Yesterday was the seventy-second anniversary of the arrival in London of the SS Empire Windrush, after whom the Windrush Generation are named: you can find out more about the ship's passengers on the BAME classroom here. And until Wednesday, you can watch the National Theatre's brilliant adaptation of Andrea Levy's novel Small Island, which dramatises the generation's story, on the National Theatre Live's youtube channel here


There are so many other stories waiting to be told, and shared, and dramatised in their turn: the campaign for a Black Curriculum, which you can find out more about here, focusses on just a few, as does David Olusoga's Black and British: A Forgotten History, available on BBC iPlayer here.  


For even more stories, it is worth revisiting Robert Winder’s 2004 history of UK immigration, Bloody Foreigners - the title, I hasten to add, is ironic. Winder was writing at a time when some tabloid newspapers were full of headlines attacking ‘bogus’ asylum seekers, and politicians and pundits were pushing a narrative about Britain being ‘swamped’ by immigrants. He set out to establish an alternative story about British national identity - one that highlights just how diverse and polycultural the UK is and always has been, from the moments when the first wanderers crossed the peninsula that connected Europe to Britain at the end of the Ice Age.   

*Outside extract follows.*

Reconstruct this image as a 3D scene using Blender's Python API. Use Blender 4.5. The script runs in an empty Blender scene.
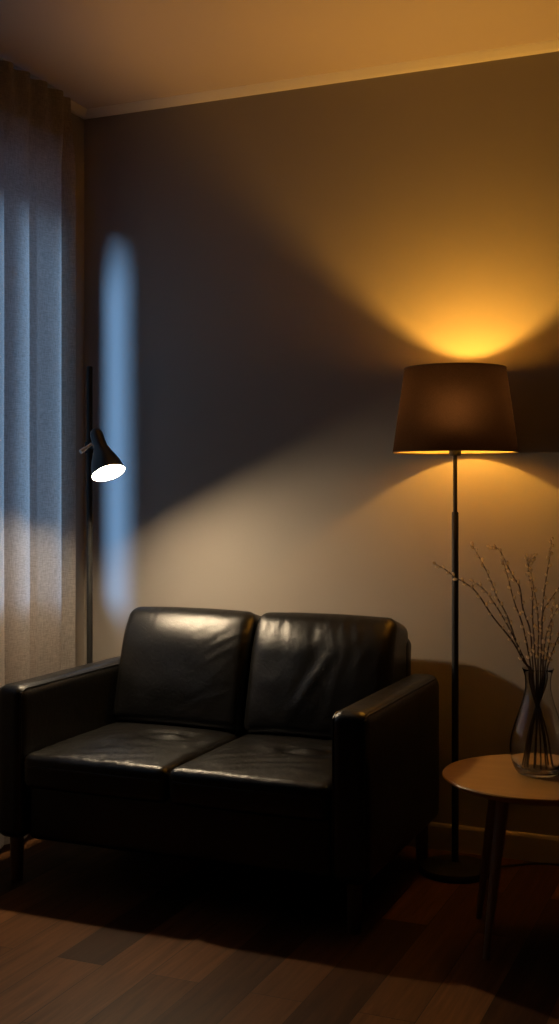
import bpy, bmesh, math, random
from mathutils import Vector, Matrix, noise

C = bpy.context.scene.collection
SC = bpy.context.scene
random.seed(7)
PI = math.pi

# ------------------------------------------------------------------ camera model
CAM_H = 1.19
YAW = math.radians(23.0)
FPX = 1173.0
W, H = 559, 1024
HORIZON = 490.0
RV = Vector((math.cos(YAW), math.sin(YAW), 0))
FV = Vector((-math.sin(YAW), math.cos(YAW), 0))


def place(px, py, t):
    """the point of the room that lies t metres deep along this sight line"""
    lat = (px - 279.5) / FPX * t
    return FV * t + RV * lat + Vector((0, 0, CAM_H - (py - HORIZON) / FPX * t))


# ------------------------------------------------------------------ materials
def new_mat(name):
    m = bpy.data.materials.new(name)
    m.use_nodes = True
    nt = m.node_tree
    for n in list(nt.nodes):
        nt.nodes.remove(n)
    out = nt.nodes.new('ShaderNodeOutputMaterial')
    return m, nt, out


def node(nt, kind, **kw):
    n = nt.nodes.new(kind)
    for k, v in kw.items():
        if k in n.inputs:
            n.inputs[k].default_value = v
        else:
            setattr(n, k, v)
    return n


def rgb(r, g, b):
    return (r, g, b, 1.0)


def principled(name, color, rough=0.5, metal=0.0, bump=None, bump_strength=0.1, bump_dist=0.002,
               var=0.0, var_scale=8.0, spec=0.5, coat=0.0):
    """plain procedural material: noise-varied colour, optional noise bump (scale)"""
    m, nt, out = new_mat(name)
    p = node(nt, 'ShaderNodeBsdfPrincipled')
    p.inputs['Roughness'].default_value = rough
    p.inputs['Metallic'].default_value = metal
    p.inputs['Specular IOR Level'].default_value = spec
    p.inputs['Coat Weight'].default_value = coat
    tc = node(nt, 'ShaderNodeTexCoord')
    nz = node(nt, 'ShaderNodeTexNoise', Scale=var_scale, Detail=4.0)
    nt.links.new(tc.outputs['Object'], nz.inputs['Vector'])
    mix = node(nt, 'ShaderNodeMix', data_type='RGBA')
    mix.inputs[6].default_value = rgb(*[c * (1 - var) for c in color])
    mix.inputs[7].default_value = rgb(*[min(1, c * (1 + var)) for c in color])
    nt.links.new(nz.outputs['Fac'], mix.inputs[0])
    nt.links.new(mix.outputs[2], p.inputs['Base Color'])
    if bump:
        nb = node(nt, 'ShaderNodeTexNoise', Scale=bump, Detail=6.0)
        nt.links.new(tc.outputs['Object'], nb.inputs['Vector'])
        b = node(nt, 'ShaderNodeBump', Strength=bump_strength, Distance=bump_dist)
        nt.links.new(nb.outputs['Fac'], b.inputs['Height'])
        nt.links.new(b.outputs['Normal'], p.inputs['Normal'])
    nt.links.new(p.outputs[0], out.inputs[0])
    return m


def emission(name, color, strength):
    m, nt, out = new_mat(name)
    e = node(nt, 'ShaderNodeEmission', Color=rgb(*color), Strength=strength)
    nt.links.new(e.outputs[0], out.inputs[0])
    return m


def mat_leather():
    m, nt, out = new_mat('black_leather')
    p = node(nt, 'ShaderNodeBsdfPrincipled')
    p.inputs['Base Color'].default_value = rgb(0.005, 0.0048, 0.0045)
    p.inputs['Specular IOR Level'].default_value = 0.40
    tc = node(nt, 'ShaderNodeTexCoord')
    vo = node(nt, 'ShaderNodeTexVoronoi', Scale=420.0)
    vo.feature = 'DISTANCE_TO_EDGE'
    n1 = node(nt, 'ShaderNodeTexNoise', Scale=38.0, Detail=5.0, Distortion=1.2)
    n2 = node(nt, 'ShaderNodeTexNoise', Scale=9.0, Detail=3.0)
    for n in (vo, n1, n2):
        nt.links.new(tc.outputs['Object'], n.inputs['Vector'])
    mr = node(nt, 'ShaderNodeMapRange')
    mr.inputs['To Min'].default_value = 0.24
    mr.inputs['To Max'].default_value = 0.40
    nt.links.new(n2.outputs['Fac'], mr.inputs['Value'])
    nt.links.new(mr.outputs[0], p.inputs['Roughness'])
    b1 = node(nt, 'ShaderNodeBump', Strength=0.5, Distance=0.0008)
    nt.links.new(vo.outputs['Distance'], b1.inputs['Height'])
    b2 = node(nt, 'ShaderNodeBump', Strength=0.35, Distance=0.003)
    nt.links.new(n1.outputs['Fac'], b2.inputs['Height'])
    nt.links.new(b1.outputs['Normal'], b2.inputs['Normal'])
    nt.links.new(b2.outputs['Normal'], p.inputs['Normal'])
    nt.links.new(p.outputs[0], out.inputs[0])
    return m


def mat_floor():
    m, nt, out = new_mat('wood_plank_floor')
    p = node(nt, 'ShaderNodeBsdfPrincipled')
    tc = node(nt, 'ShaderNodeTexCoord')
    mp = node(nt, 'ShaderNodeMapping')
    mp.inputs['Rotation'].default_value = (0, 0, PI / 2)
    mp.inputs['Location'].default_value = (0.35, 0.07, 0)
    nt.links.new(tc.outputs['Object'], mp.inputs['Vector'])
    br = node(nt, 'ShaderNodeTexBrick', Scale=1.0, offset=0.37, offset_frequency=2, squash=1.0)
    br.inputs['Brick Width'].default_value = 0.92
    br.inputs['Row Height'].default_value = 0.135
    br.inputs['Mortar Size'].default_value = 0.0012
    br.inputs['Mortar Smooth'].default_value = 0.1
    br.inputs['Bias'].default_value = 0.0
    br.inputs['Color1'].default_value = rgb(0.032, 0.012, 0.004)
    br.inputs['Color2'].default_value = rgb(0.165, 0.070, 0.024)
    br.inputs['Mortar'].default_value = rgb(0.03, 0.016, 0.008)
    nt.links.new(mp.outputs[0], br.inputs['Vector'])
    mg = node(nt, 'ShaderNodeMapping')
    mg.inputs['Scale'].default_value = (46, 2.6, 1)
    nt.links.new(tc.outputs['Object'], mg.inputs['Vector'])
    # each board gets its own grain: offset the grain by the board colour
    add = node(nt, 'ShaderNodeVectorMath', operation='MULTIPLY_ADD')
    add.inputs[1].default_value = (90, 90, 90)
    nt.links.new(br.outputs['Color'], add.inputs[0])
    nt.links.new(mg.outputs[0], add.inputs[2])
    gr = node(nt, 'ShaderNodeTexNoise', Scale=1.0, Detail=8.0, Roughness=0.62, Distortion=0.6)
    nt.links.new(add.outputs[0], gr.inputs['Vector'])
    ramp = node(nt, 'ShaderNodeValToRGB')
    ramp.color_ramp.elements[0].position = 0.3
    ramp.color_ramp.elements[0].color = rgb(0.55, 0.55, 0.55)
    ramp.color_ramp.elements[1].position = 0.7
    ramp.color_ramp.elements[1].color = rgb(1.2, 1.2, 1.2)
    nt.links.new(gr.outputs['Fac'], ramp.inputs[0])
    mx = node(nt, 'ShaderNodeMix', data_type='RGBA', blend_type='MULTIPLY')
    mx.inputs[0].default_value = 1.0
    nt.links.new(br.outputs['Color'], mx.inputs[6])
    nt.links.new(ramp.outputs[0], mx.inputs[7])
    nt.links.new(mx.outputs[2], p.inputs['Base Color'])
    p.inputs['Roughness'].default_value = 0.52
    p.inputs['Specular IOR Level'].default_value = 0.13
    b1 = node(nt, 'ShaderNodeBump', Strength=0.25, Distance=0.0015)
    nt.links.new(gr.outputs['Fac'], b1.inputs['Height'])
    b2 = node(nt, 'ShaderNodeBump', Strength=0.6, Distance=0.001, invert=True)
    nt.links.new(br.outputs['Fac'], b2.inputs['Height'])
    nt.links.new(b1.outputs['Normal'], b2.inputs['Normal'])
    nt.links.new(b2.outputs['Normal'], p.inputs['Normal'])
    nt.links.new(p.outputs[0], out.inputs[0])
    return m


def mat_wood(name, c1, c2, rough=0.4, scale=(3, 40, 40)):
    m, nt, out = new_mat(name)
    p = node(nt, 'ShaderNodeBsdfPrincipled')
    tc = node(nt, 'ShaderNodeTexCoord')
    mp = node(nt, 'ShaderNodeMapping')
    mp.inputs['Scale'].default_value = scale
    nt.links.new(tc.outputs['Object'], mp.inputs['Vector'])
    nz = node(nt, 'ShaderNodeTexNoise', Scale=1.0, Detail=7.0, Distortion=0.5)
    nt.links.new(mp.outputs[0], nz.inputs['Vector'])
    mix = node(nt, 'ShaderNodeMix', data_type='RGBA')
    mix.inputs[6].default_value = rgb(*c1)
    mix.inputs[7].default_value = rgb(*c2)
    nt.links.new(nz.outputs['Fac'], mix.inputs[0])
    nt.links.new(mix.outputs[2], p.inputs['Base Color'])
    p.inputs['Roughness'].default_value = rough
    b = node(nt, 'ShaderNodeBump', Strength=0.12, Distance=0.001)
    nt.links.new(nz.outputs['Fac'], b.inputs['Height'])
    nt.links.new(b.outputs['Normal'], p.inputs['Normal'])
    nt.links.new(p.outputs[0], out.inputs[0])
    return m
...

Every chapter is utterly fascinating, and studded with stories that make you want to dig further and find out more, chipping away at British insularity. Winder has a Bill Bryson-ish eye for intriguing light-touch historical detail, tracking the impact of different nations on the UK's national institutions and the traces they've left on its language, culture and habits. Castles? French. Golf-courses? Dutch. Hoppy beer? German. Shampoo? Indian. Banks and bankruptcy? Italian. Law? Those lawless Vikings.  

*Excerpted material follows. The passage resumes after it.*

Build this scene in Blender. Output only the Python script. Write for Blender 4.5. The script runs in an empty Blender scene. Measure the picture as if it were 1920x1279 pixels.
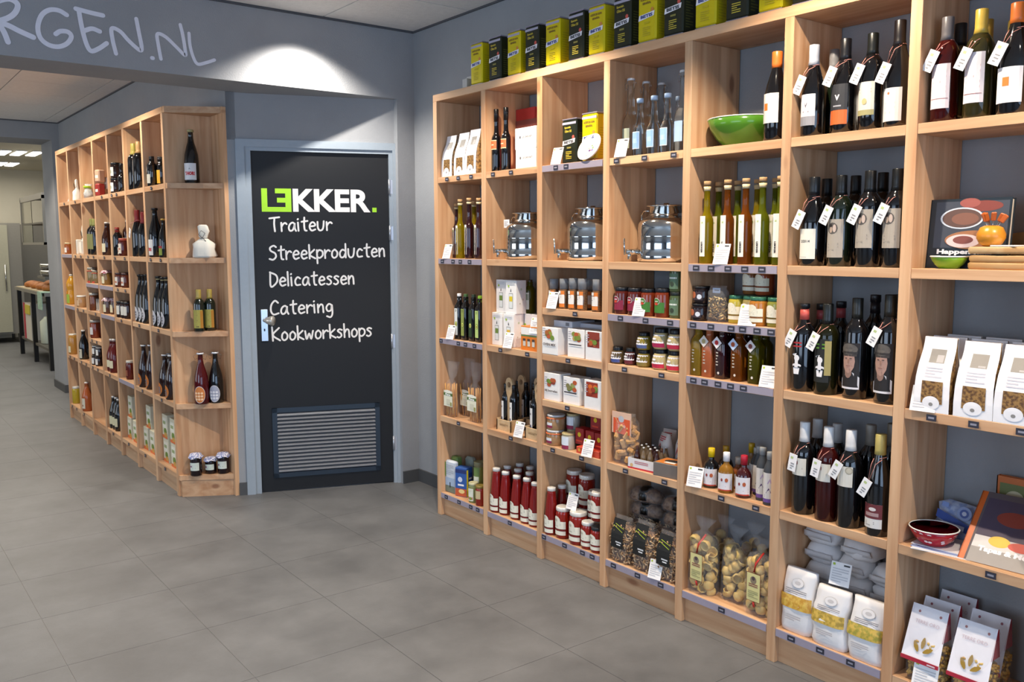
import bpy, math, random
from mathutils import Vector, Matrix, noise
random.seed(7)
PI = math.pi
scene = bpy.context.scene
COL = bpy.context.collection

# ------------------------------------------------------------------ camera
F_PX, CAM = 1651.82, Vector((0, 0, 1.5))
PITCH, ROLL, YAW = .11019, -.0026, .65268
fw = Vector((math.sin(YAW)*math.cos(PITCH), math.cos(YAW)*math.cos(PITCH), -math.sin(PITCH)))
_r = Vector((math.cos(YAW), -math.sin(YAW), 0)); _u = _r.cross(fw)
CR = _r*math.cos(ROLL) + _u*math.sin(ROLL); CU = -_r*math.sin(ROLL) + _u*math.cos(ROLL)
cd = bpy.data.cameras.new('camera'); cam = bpy.data.objects.new('camera', cd); COL.objects.link(cam)
cd.sensor_width = 36; cd.lens = F_PX/1920*36; cd.clip_start = .05; cd.clip_end = 60
m = Matrix((CR, CU, -fw)).transposed().to_4x4(); m.translation = CAM; cam.matrix_world = m
scene.camera = cam

def ray(px, py): return fw + CR*((px-960)/F_PX) + CU*((639.5-py)/F_PX)
def on_x(px, py, x): v = ray(px, py); return CAM + v*(x/v.x)
def on_y(px, py, y): v = ray(px, py); return CAM + v*(y/v.y)
def on_z(px, py, z): v = ray(px, py); return CAM + v*((z-CAM.z)/v.z)

# ------------------------------------------------------------------ world, lights, exposure
W = bpy.data.worlds.new('world'); scene.world = W; W.use_nodes = True
W.node_tree.nodes['Background'].inputs[0].default_value = (.55, .72, 1, 1)
W.node_tree.nodes['Background'].inputs[1].default_value = 1.0
scene.view_settings.view_transform = 'Standard'; scene.view_settings.look = 'None'
scene.view_settings.gamma = 1; scene.view_settings.use_curve_mapping = False
scene.view_settings.exposure = 0.0
def lamp(kind, name, loc, energy, color, target=None, **k):
    l = bpy.data.lights.new(name, kind); l.energy = energy; l.color = color
    for a, b in k.items(): setattr(l, a, b)
    o = bpy.data.objects.new(name, l); COL.objects.link(o); o.location = loc
    if target is not None:
        o.rotation_euler = (Vector(target)-Vector(loc)).to_track_quat('-Z', 'Y').to_euler()
    return o
WARM = (1, .84, .65); NEUT = (1, .93, .84); DAY = (.50, .70, 1)
SHOP_SPOTS = [(2.1, 4.46), (2.02, 3.05), (2.02, 1.65), (2.02, .25)]
for i, (x, y) in enumerate(SHOP_SPOTS):
    lamp('SPOT', 'ceiling_spot', (x, y, 2.735), 100 if i == 0 else 125, NEUT if i == 0 else WARM, (x, y, 0), spot_size=math.radians(116 if i else 124), spot_blend=.35 if i else .6, shadow_soft_size=.02)
for x, y, e in [(.72, 4.2, 60), (.6, 2.2, 40), (.6, .2, 40), (-.9, 3.2, 40)]:  # unseen extra spots: the first lights the corner shelf, the others fill the floor
    lamp('SPOT', 'ceiling_spot', (x, y, 2.735), e, NEUT, (x, y, 0), spot_size=math.radians(86), spot_blend=.6, shadow_soft_size=.03)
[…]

Find out more about the Danelaw here

Alongside such broad, attention-grabbing brush-strokes, built on 'a family of scholarly forbears' he is proud to acknowledge, Winder is also interested by the complexities of history, and the traces that haven't been left behind, recognising that the historical record is often more deeply marked by those at the extremes of social experience - celebrated because they've succeeded: 'what of the thousands who didn't leave their mark? We don't have the testimonies of those who suffered merely private misfortunes, who went mad with grief at the loss of their wives, husbands, or children, or died of malnutrition, tuberculosis, or a broken heart. We know little of those who came unstuck at the wrong end of an unsolved clubbing down at the docks, their skulls broken when a sudden flash of anti-foreigner fury possessed some drunken English roughs, and their bodies tossed thoughtlessly into the slimy brown river.'  Arguably - as with the discussion of identity politics in the final chapter - this is a moment where a clear difference between 2004 and 2020 can be seen.  

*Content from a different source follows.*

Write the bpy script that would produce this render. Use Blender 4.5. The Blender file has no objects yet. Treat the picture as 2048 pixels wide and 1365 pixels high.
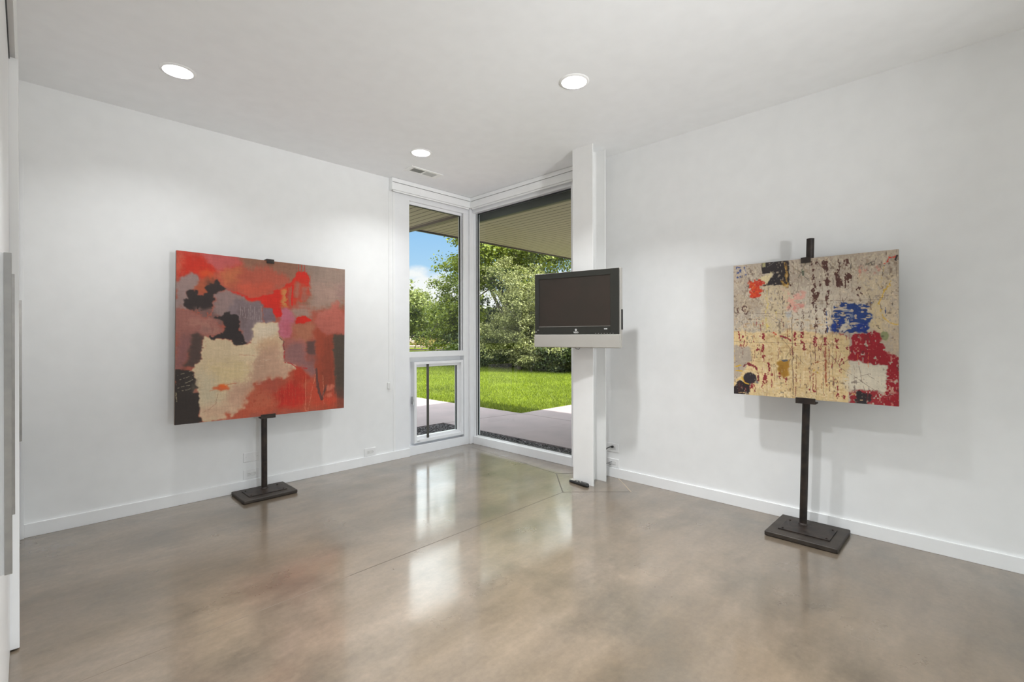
import bpy, bmesh, math, random
import numpy as np
from mathutils import Vector, Matrix

# ------------------------------------------------------------------ camera, sky, sun, exposure
scene = bpy.context.scene
C = scene.collection
YAW = 0.7770
CAM = (-3.5748, -4.1672, 1.22)
cam_data = bpy.data.cameras.new('camera')
cam_data.sensor_width = 36.0
cam_data.lens = 956.37 / 2048 * 36.0
cam_data.shift_y = -(682.5 - 673.38) / 2048
cam_data.clip_start = 0.01
cam_data.clip_end = 800
cam = bpy.data.objects.new('camera', cam_data)
C.objects.link(cam)
scene.camera = cam
fwd = Vector((math.cos(YAW), math.sin(YAW), 0))
rgt = Vector((math.sin(YAW), -math.cos(YAW), 0))
up = Vector((0, 0, 1))
ROLL = -0.0025
r2 = rgt * math.cos(ROLL) + up * math.sin(ROLL)
u2 = up * math.cos(ROLL) - rgt * math.sin(ROLL)
M = Matrix((r2, u2, -fwd)).transposed().to_4x4()
M.translation = Vector(CAM)
cam.matrix_world = M

scene.view_settings.view_transform = 'Standard'
scene.view_settings.look = 'None'
scene.view_settings.gamma = 1
scene.view_settings.use_curve_mapping = False
scene.view_settings.exposure = 0.54
scene.cycles.max_bounces = 10
scene.cycles.diffuse_bounces = 6
scene.cycles.transparent_max_bounces = 16
scene.cycles.sample_clamp_indirect = 6

SKY = 1.0
w = bpy.data.worlds.new('sky')
scene.world = w
w.use_nodes = True
nt = w.node_tree
nt.nodes.clear()
def N(t, **k):
    n = nt.nodes.new(t)
    for a, b in k.items():
        setattr(n, a, b)
    return n
def LK(a, b):
    nt.links.new(a, b)
tc = N('ShaderNodeTexCoord')
sep = N('ShaderNodeSeparateXYZ')
LK(tc.outputs['Generated'], sep.inputs[0])
ramp = N('ShaderNodeValToRGB')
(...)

But Winder's account of Britain's more recent response to immigration in the penultimate chapter 'Fortress Britain' is as relevant now as it was 15 years ago, as the Windrush Scandal sadly demonstrates. As a self-proclaimed optimist, Winder believes that 'individual open-mindedness has often defeated our nastier streak'. Perhaps. You'd like to hope so. The one duty we owe to history, according to Oscar Wilde, is to re-write it: and that is exactly Winder's aim. Many of the books on this year's Orwell's prizes shortlist, do something similar: and this year's nominations, as well as those short- and long-listed since the prizes were launched in 1994 - you can find a full list here - are well worth a look.